Issue #10: There Are Green Pastures Ahead

Seeking Shalom Among Shambles

Written by: Brendan McGee
Published: December 17th, 2006

Over thanksgiving break I returned to my old stomping grounds of southeastern Connecticut to enjoy some time away. Like most of us who are able to go home for break, I went to the church that I had grown up attending. At my church, we had a pleasant thanksgiving service where we sang a few pleasant songs and listened to some pleasantly touching testimonies of people who had been dealing with pain but since had conquered their weakness in exchange for a period of pleasantly artificial joy.

What is our infatuation with writing off our problems as God’s will?

Let me give you an example. One of the elders of my church interviewed a husband and wife and their severely handicapped daughter. She had been born with a kind of chromosome malfunction that ensured a highly underdeveloped mind and body. The family went on to describe the difficulties that are accompanied by having a child with those handicaps.

However, they assured all of us pleasant people in the audience that their problem was nothing to be concerned about, since they knew it was in God’s will for their daughter to be born that way. One might be tempted to ask how God could will that sort of misfortune on that family, or more importantly on the girl herself. They assured us that God was teaching them a great many things through their difficulty; that someday their problem would be solved and someday their troubles would make sense when God showed them the big picture in heaven. The family finished their interview to many murmurs of assent and mms of approval. The elder went on to pray, thanking God for his sovereignty over situations similar to this family’s.

I guess for me, it just doesn’t add up.

In my mind there is this ideal reality for which both God and creation are yearning. The Jews called it Shalom. I think Christians call it heaven, though for many of us our conception of this reality is a little off base at best. In any case, there is harmony, or ultimate peace between heaven and earth. We as humans live fruitfully, engaging in meaningful labor under the righteous rule of God while our full spiritual significance is constantly being realized. All of creation is bursting with potential, growing and changing and living.

What we see here on earth is almost always the opposite of this. We see the corruption of our potential as human beings as we are always forgetting that potential. We do this when we fail to realize the imago dei in every individual. When we compromise someone’s humanity simply because of the way they dress, or the things they think, or the breadth of their intellect, we reduce the significance God has placed on them. I can hardly go ten seconds without doing this. We see whole species going extinct, their purposes and beauty gone forever. It’s very obvious that this is not the reality that God intended, nor willed.

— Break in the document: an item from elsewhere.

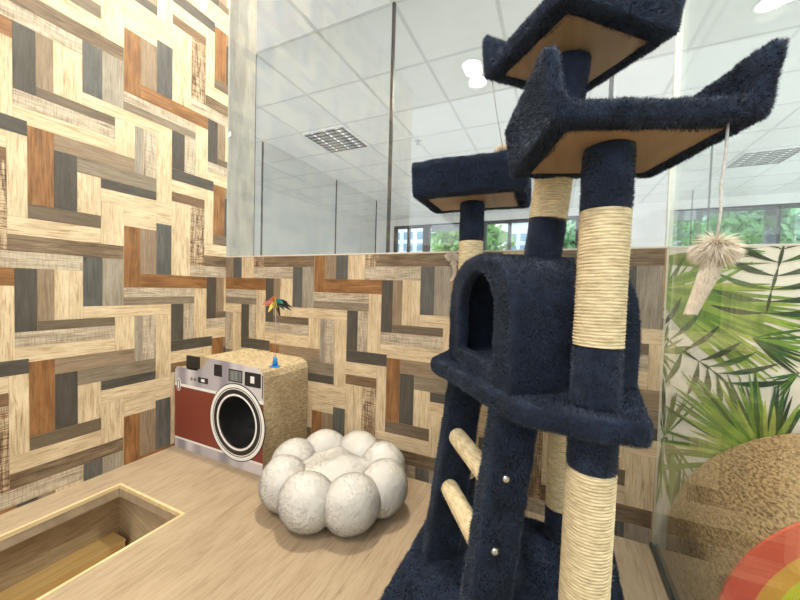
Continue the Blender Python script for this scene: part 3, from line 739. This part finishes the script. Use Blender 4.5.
# ------------------------------------------------------------------ camera-shaped scratcher
SX0, SX1, SY0, SY1 = -1.257, -.818, .781, .983
SC = empty('cat_scratcher', ((SX0+SX1)/2, .88, 0), 'cardboard cat scratcher printed as a brown and silver retro camera', 'cat scratcher')
mx_ = lambda x: SX1+(x+.835)*.935
prof = [(SX0, 0), (SX1, 0), (SX1, .310), (SX1-.008, .328), (SX1-.03, .340), (-1.060, .346), (-1.070, .345), (-1.082, .338), (-1.100, .315), (-1.116, .303), (-1.135, .300), (SX0+.01, .296), (SX0, .285)]
LC, LZ, LR = -.936, .150, .086
bm = bmesh.new()
ins = [(x, z) for x, z in prof]
hump = [(SX0, .002), (SX1, .002), (SX1, .306), (SX1-.008, .325), (SX1-.03, .337), (-1.045, .343), (-1.065, .338), (-1.085, .344), (-1.110, .347), (-1.135, .342), (-1.148, .325), (-1.152, .296), (SX0+.01, .292), (SX0, .283)]
th = .03
def inset(p, d):
    cxx, czz = (SX0+SX1)/2, .16
    return [(x+(cxx-x)/abs(cxx-x+1e-9)*min(d, abs(cxx-x)), z+math.copysign(d, czz-z)) for x, z in p]
A = [bm.verts.new((x, SY0, z)) for x, z in hump]; B = [bm.verts.new((x, SY1, z)) for x, z in hump]
hin = inset(hump, th); A2 = [bm.verts.new((x, SY0, z)) for x, z in hin]; B2 = [bm.verts.new((x, SY1-th, z)) for x, z in hin]
n = len(A)
for i in range(n):
    j = (i+1) % n
    bm.faces.new((A[i], A[j], B[j], B[i])); bm.faces.new((A2[j], A2[i], B2[i], B2[j])); bm.faces.new((A[j], A[i], A2[i], A2[j]))
bm.faces.new(B); bm.faces.new(B2[::-1])
body = obj('corrugated_body', bm, M['corr'], SC)
# card front with a round opening, printed in bands
def ring_poly(c, z, r, n=64): return [(c+r*math.cos(2*PI*i/n), z+r*math.sin(2*PI*i/n)) for i in range(n)]
bm = bmesh.new()
yf = SY0-.005
def clip_band(poly, z0, z1):
    def cut(p, zc, keep_up):
        o = []
        for i in range(len(p)):
            a, b = p[i], p[(i+1) % len(p)]
            ia, ib = (a[1] >= zc) == keep_up or a[1] == zc, (b[1] >= zc) == keep_up or b[1] == zc
            if ia: o.append(a)
            if ia != ib:
                t = (zc-a[1])/(b[1]-a[1]); o.append((a[0]+t*(b[0]-a[0]), zc))
        return o
    return cut(cut(poly, z0, True), z1, False)
# silhouette as one solid card with a hole: outer loop bridged to the lens circle
no = 160
def perim(p, n):
    seg = [(Vector(p[i]), Vector(p[(i+1) % len(p)])) for i in range(len(p))]
    ln = [(b-a).length for a, b in seg]; tot = sum(ln); out_ = []
    for k in range(n):
        s_ = tot*k/n; i = 0
        while s_ > ln[i]: s_ -= ln[i]; i += 1
        out_.append(seg[i][0].lerp(seg[i][1], s_/ln[i]))
    return out_
from mathutils.geometry import tessellate_polygon, delaunay_2d_cdt
zs = [.033, .040, .227, .237]
# constrained triangulation: outline + bands + hole
Vs, Es = [], []
def add_loop(p):
    b = len(Vs); Vs.extend(Vector((x, z)) for x, z in p); Es.extend((b+i, b+(i+1) % len(p)) for i in range(len(p)))
add_loop(prof); add_loop(ring_poly(LC, LZ, LR, 48))
for z in zs:
    b = len(Vs); Vs.extend([Vector((SX0, z)), Vector((SX1, z))]); Es.append((b, b+1))
r = delaunay_2d_cdt(Vs, Es, [], 0, 1e-6)
def inside(p, poly):
    c = False
    for i in range(len(poly)):
        (x1, y1), (x2, y2) = poly[i], poly[i-1]
        if (y1 > p[1]) != (y2 > p[1]) and p[0] < (x2-x1)*(p[1]-y1)/(y2-y1)+x1: c = not c
    return c
vf = [bm.verts.new((v.x, yf, v.y)) for v in r[0]]; vb = [bm.verts.new((v.x, SY0-.0005, v.y)) for v in r[0]]
ec = {}
for t in r[2]:
    c = sum((r[0][i] for i in t), Vector((0, 0)))/3
    if not inside(c, prof) or (c-Vector((LC, LZ))).length < LR: continue
    mi = 2 if (zs[0] < c.y < zs[1] or zs[2] < c.y < zs[3]) else 0 if (c.y < zs[0] or c.y > zs[3]) else 1
    fA = bm.faces.new([vf[i] for i in t]); fA.material_index = mi
    fB = bm.faces.new([vb[i] for i in t[::-1]]); fB.material_index = 4
    for a, b in ((t[0], t[1]), (t[1], t[2]), (t[2], t[0])): ec.setdefault((min(a, b), max(a, b)), []).append((a, b))
for k_, l in ec.items():
    if len(l) == 1:
        a, b = l[0]; f = bm.faces.new((vf[b], vf[a], vb[a], vb[b])); f.material_index = 4
front = obj('front_panel', bm, [M['silver'], M['leather'], M['white_print'], M['black_print'], M['corr']], SC)
def ringm(b, c, z, r0, r1, y, t, mi=0, n=64):
    P = []
    for (rr, yy) in ((r0, y+t), (r0, y), (r1, y), (r1, y+t)):
        P.append([b.verts.new((c+rr*math.cos(2*PI*i/n), yy, z+rr*math.sin(2*PI*i/n))) for i in range(n)])
    for a, q in zip(P, P[1:]):
        for i in range(n):
            f = b.faces.new((a[i], a[(i+1) % n], q[(i+1) % n], q[i])); f.material_index = mi
bm = bmesh.new()
for (r0, r1, mi, dy) in ((.128, .125, 1, 0), (.125, .114, 0, .0004), (.114, .111, 1, 0), (.111, .108, 0, .0002), (.108, .093, 1, 0), (.093, .0865, 0, .0004)):
    ringm(bm, LC, LZ, r0, r1, yf-.0016-dy, .0016+dy, mi)
setp(obj('lens_ring', bm, [M['white_print'], M['black_print']], front), 'printed silver and black lens rings round the opening')
bm = bmesh.new()
n = 48; a = [bm.verts.new((LC+LR*math.cos(2*PI*i/n), yf, LZ+LR*math.sin(2*PI*i/n))) for i in range(n)]; b_ = [bm.verts.new((LC+LR*math.cos(2*PI*i/n), SY1-.04, LZ+LR*math.sin(2*PI*i/n))) for i in range(n)]
for i in range(n): bm.faces.new((a[i], a[(i+1) % n], b_[(i+1) % n], b_[i]))
bm.faces.new(b_[::-1]); obj('lens_tunnel', bm, M['black_print'], front, True)
def patch(name, parts, label=None):
    b = bmesh.new()
    for (x0, x1, z0, z1, mi, t) in parts: box(b, mx_(x0), mx_(x1), yf-.0008-t, yf, z0, z1, mi, bev=.0004, seg=1)
    return setp(obj(name, b, [M['black_print'], M['white_print'], M['grey_print'], M['silver']], front), label)
patch('window_print', [(-1.080, -1.038, .289, .329, 0, 0)])
patch('window_print', [(-1.004, -.935, .281, .322, 0, 0), (-1.000, -.939, .285, .318, 2, .0003), (-.958, -.954, .285, .318, 0, .0005)])
o = patch('viewfinder_print', [(-.924, -.848, .276, .322, 0, 0), (-.897, -.878, .288, .310, 1, .0004)])
patch('shutter_print', [(-1.168, -1.112, .254, .274, 0, 0), (-1.150, -1.130, .259, .269, 1, .0004)])
patch('slot_print', [(-.8425, -.838, .245, .318, 0, 0)])
for x in (-1.205, -1.185):
    b = bmesh.new(); prism(b, [(mx_(x)+.006*math.cos(2*PI*i/20), yf-.001, .262+.006*math.sin(2*PI*i/20)) for i in range(20)], (0, .001, 0)); obj('button_print', b, M['grey_print'], front)
b = bmesh.new()
prism(b, [(SX0+.022+.011*math.cos(2*PI*i/28), yf-.0012, .232+.023*math.sin(2*PI*i/28)) for i in range(28)], (0, .0012, 0), 1)
prism(b, [(SX0+.022+.0085*math.cos(2*PI*i/28), yf-.0016, .232+.0195*math.sin(2*PI*i/28)) for i in range(28)], (0, .001, 0), 0)
prism(b, [(SX0+.022+.004*math.cos(2*PI*i/28), yf-.002, .232+.015*math.sin(2*PI*i/28)) for i in range(28)], (0, .001, 0), 1)
obj('strap_lug_print', b, [M['black_print'], M['white_print']], front)
b = bmesh.new(); x0, x1 = mx_(-1.238), mx_(-1.165)
box(b, x0, x1, yf, SY0-.0005, .290, .343, 0, bev=.004); 
setp(obj('dial_tab', b, M['black_print'], SC), 'black rounded tab at the top left of the card')
# spring toy on top
px_, py_ = -.800, .803
b = bmesh.new(); tube(b, [(px_, py_, .3435), (px_, py_, .346), (px_, py_, .3475)], [.017, .017, .012], 24); tube(b, [(px_, py_, .3475), (px_, py_, .372), (px_, py_, .374)], [.0085, .006, .004], 20)
toy = setp(obj('spring_toy', b, M['blue_plastic'], SC), 'blue plastic foot of a feather toy')
b = bmesh.new(); tube(b, [(px_, py_, .372), (px_+.001, py_, .46), (px_-.002, py_, .548)], .0007, 6); obj('wire', b, M['bolt'], toy)
fc = Vector((px_-.002, py_, .550))
FCOL = [((.02, .02, .02), 8, 'black'), (srgb(30, 130, 130), 6, 'teal'), (srgb(205, 120, 40), 7, 'orange'), (srgb(215, 130, 130), 5, 'pink'), (srgb(230, 205, 90), 6, 'yellow')]
dirs = [[(1, .1, .2), (.9, .2, -.15), (0, 0, -1)], [(1, 0, .25), (.6, -.2, .4)], [(-.5, .1, .5), (-.7, 0, .2), (-.2, 0, .8)], [(-1, .1, .3), (-1, 0, .1)], [(.2, -.3, -.3), (.1, -.2, .2), (-.2, -.2, -.3)]]
for (c, n_, nm), dd in zip(FCOL, dirs):
    b = bmesh.new()
    for _ in range(n_):
        d = (Vector(random.choice(dd))+Vector(rng.normal(size=3))*.22).normalized(); ln = random.uniform(.03, .052) * (1.15 if nm in ('pink', 'black') else .75)
        s_ = d.cross(Vector((0, 1, .3))).normalized()*.0055; nn = d.cross(s_).normalized()*.0012
        K = 7; L_, R_ = [], []
        for i in range(K):
            t = i/(K-1); w_ = math.sin(PI*(t*.85+.1)); c0 = fc+d*ln*t+Vector((0, 0, -.012*t*t))
            L_.append(b.verts.new(c0+s_*w_)); R_.append(b.verts.new(c0-s_*w_+nn))
        for i in range(K-1): b.faces.new((L_[i], R_[i], R_[i+1], L_[i+1]))
    setp(obj('feather', b, noise_col(mat('feather_'+nm, c, .7), tuple(x*.7 for x in c), tuple(min(1, x*1.15) for x in c), (1, 1, 1), 150), toy), nm+' feathers')

# ------------------------------------------------------------------ rainbow arch scratcher in the next booth
RX, RZ, RR, RY0, RY1 = .540, .050, .286, .720, .975
RB = empty('rainbow_scratcher', (RX, .85, 0), 'round brown corrugated cat scratcher with rainbow striped front behind the side glass', 'cat scratcher')
def dprof(r, n=56): return [(RX+r, 0.0)]+[(RX+r*math.cos(PI*i/n), RZ+r*math.sin(PI*i/n)) for i in range(n+1)]+[(RX-r, 0.0)]
bm = bmesh.new(); prism(bm, [(x, RY0, z+.001) for x, z in dprof(RR)], (0, RY1-RY0, 0)); obj('corrugated_body', bm, M['corr_dark'], RB)
cols = [srgb(222, 96, 74), srgb(226, 170, 74), srgb(214, 214, 64), srgb(110, 180, 90), srgb(80, 150, 200), srgb(235, 225, 205)]
CM = [noise_col(mat('rainbow_band_%s' % 'abcdef'[i], c, .6), tuple(x*.92 for x in c), tuple(min(1, x*1.03) for x in c), (1, 1, 1), 20) for i, c in enumerate(cols)]
rad = [RR, .2495, .2265, .190, .155, .12, 0.0]
bm = bmesh.new(); yf2 = RY0-.006
for i in range(6):
    a, b = dprof(rad[i]), dprof(max(rad[i+1], .0005))
    Va = [bm.verts.new((x, yf2, z+.001)) for x, z in a]; Vb = [bm.verts.new((x, yf2, z+.001)) for x, z in b]
    for k in range(len(a)-1):
        f = bm.faces.new((Va[k], Va[k+1], Vb[k+1], Vb[k])); f.material_index = i
    if i == 0:
        Vc = [bm.verts.new((x, RY0-.0005, z+.001)) for x, z in a]
        for k in range(len(a)-1): bm.faces.new((Va[k+1], Va[k], Vc[k], Vc[k+1])).material_index = 0
setp(obj('front_panel', bm, CM, RB), 'front card striped coral, gold and lime')

# ------------------------------------------------------------------ light
def area(name, loc, size, power, color=(1, 1, 1), rot=(0, 0, 0), shape='DISK', sy_=None, spread=PI):
    l = bpy.data.lights.new(name, 'AREA'); l.shape = shape; l.size = size; l.energy = power; l.color = color; l.spread = spread
    if sy_: l.size_y = sy_
    o = bpy.data.objects.new(name, l); COL.objects.link(o); o.location = loc; o.rotation_euler = rot; return o
WARM = (1, .89, .70)
area('lamp_downlight', (-.69, .95, ZC-.0055), .136, 25, WARM)
area('lamp_downlight', (-.69, -.75, ZC-.0055), .136, 18, WARM)  # unseen lamp behind the camera, added to brighten the room
area('lamp_downlight', (-.69, 2.81, ZC-.0055), .136, 12, WARM)
area('lamp_downlight', (1.11, 2.85, ZC-.0055), .136, 12, WARM)
area('lamp_downlight', (.95, .62, ZC-.0055), .136, 24, (1, .96, .9))  # unseen lamp over the next booth, added to brighten the palm wall
W = bpy.data.worlds.new('World'); S.world = W; W.use_nodes = True
bg = W.node_tree.nodes['Background']; bg.inputs[0].default_value = (.93, .97, 1, 1); bg.inputs[1].default_value = 1.75

vs = S.view_settings; vs.view_transform = 'Standard'; vs.look = 'None'; vs.gamma = 1; vs.use_curve_mapping = False; vs.exposure = 0.55
S.cycles.transparent_max_bounces = 32
S.cycles.max_bounces = 8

So why then is my church so ready to attribute the misrepresentation of this family’s daughter as God’s will? More importantly, why is my church so ready to celebrate the compartmentalization of their difficulty and pain? They admire this family’s ability to shrug off their problem in order to reaffirm their concept of Jesus as the instant cure-all to life’s difficulties, or at least the paradigm by which to understand pain.

So then how do we fit something like the malfunction of a human being’s chromosomes into our Christ-centered view of the world? While I can’t answer that question, I can tell you what I think about the manifestation of God’s will in human beings. It certainly isn’t manifested in the corruption of human beings. I believe that it is manifested in the goodness that can yet still flow from human beings. I would argue that the realization of God’s will on earth in bringing Shalom is fundamentally tied to our actions as his creation. Another way of saying this is that we are the medium by which God desires to bring peace and justice and reconciliation to this world, and Jesus’ act of redemption allows us to do that.

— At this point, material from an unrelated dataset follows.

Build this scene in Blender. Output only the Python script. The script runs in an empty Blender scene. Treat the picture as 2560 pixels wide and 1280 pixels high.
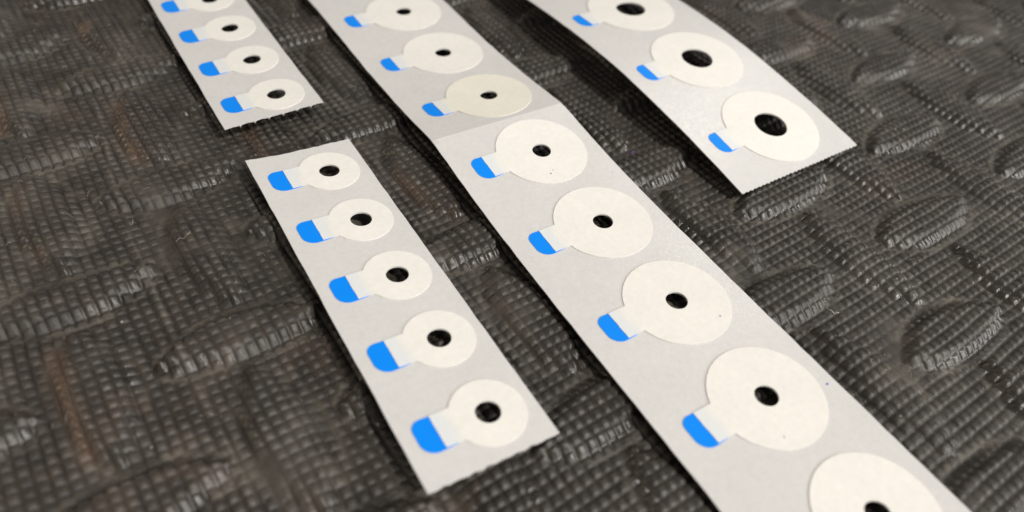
import bpy, math, random
import numpy as np
from mathutils import Matrix, Vector
from mathutils.geometry import delaunay_2d_cdt

random.seed(7)
rng = np.random.default_rng(11)
CM = 0.01                                   # everything is measured in centimetres, built in metres
S = bpy.context.scene
COL = S.collection

# ---------------------------------------------------------------- camera
RIGHT = (0.993412, 0.081148, 0.080914)
DOWN = (0.114595, -0.703463, -0.701432)
FWD = (0.0, 0.706084, -0.708128)
CAM_Z = 9.7205
cd = bpy.data.cameras.new('camera')
cam = bpy.data.objects.new('camera', cd)
COL.objects.link(cam)
m = Matrix.Identity(4)
for k in range(3):
    m[k][0] = RIGHT[k]
    m[k][1] = -DOWN[k]
    m[k][2] = -FWD[k]
m[2][3] = CAM_Z * CM
cam.matrix_world = m
cd.sensor_width = 36.0
cd.lens = 1868.37 / 2560 * 36
cd.clip_start = 0.001
cd.clip_end = 50
cd.dof.use_dof = True
cd.dof.focus_distance = 14.4 * CM
cd.dof.aperture_fstop = 11.5
S.camera = cam

# ---------------------------------------------------------------- light
S.view_settings.view_transform = 'Standard'
S.view_settings.look = 'None'
S.view_settings.gamma = 1
S.view_settings.exposure = 0.27
W = bpy.data.worlds.new('World')
S.world = W
W.use_nodes = True
W.node_tree.nodes['Background'].inputs[0].default_value = (1.0, 0.95, 0.89, 1)
W.node_tree.nodes['Background'].inputs[1].default_value = 0.21


def lamp(name, direction, dist, size, power, col, tall=None):
    d = Vector(direction).normalized()
    l = bpy.data.lights.new(name, 'AREA')
    l.shape = 'RECTANGLE' if tall else 'DISK'
    l.size = size
    if tall:
        l.size_y = tall
    l.energy = power
    l.color = col
    o = bpy.data.objects.new(name, l)
    o.location = Vector((0.01, 0.12, 0)) + d * dist
    o.rotation_euler = d.to_track_quat('Z', 'Y').to_euler()
    COL.objects.link(o)
    return o


lamp('ceiling_lamp', (0.66, -0.44, 1.0), 1.6, 0.13, 16.0, (1.0, 0.965, 0.91))
lamp('far_ceiling_lamp', (0.40, 0.90, 0.85), 2.0, 0.4, 2.4, (1.0, 0.98, 0.95))
lamp('side_window', (0.88, -0.30, 0.32), 1.5, 1.4, 13.0, (0.99, 0.98, 0.97), 0.45)
lamp('warm_side_lamp', (-0.94, 0.20, 0.36), 1.5, 0.45, 2.0, (1.0, 0.74, 0.52))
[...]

So let’s stop pretending that it is God’s will for us to experience pain.

I envision a church where a family can share their difficulty in an honest way without having to adhere to a religious philosophy for pain. At this church the congregation can mourn with them, and even weep with them over the degeneration of creation, and the sub-nature of our human existence. At this church the objective would be to motivate people to realize the potential for every human being to be a positive influence in the world and encourage them to pursue that, rather then give them the misconception that someday everything will be alright and we don’t need to worry about it. Thanksgiving would be a time where this church could celebrate the good things its people had done in their community and the ways Jesus was empowering them to change the world, rather than invent reasons to feel a false joy. At this church, suffering would be engaged and not compartmentalized.

And at this church, honesty would be more valuable than easy answers.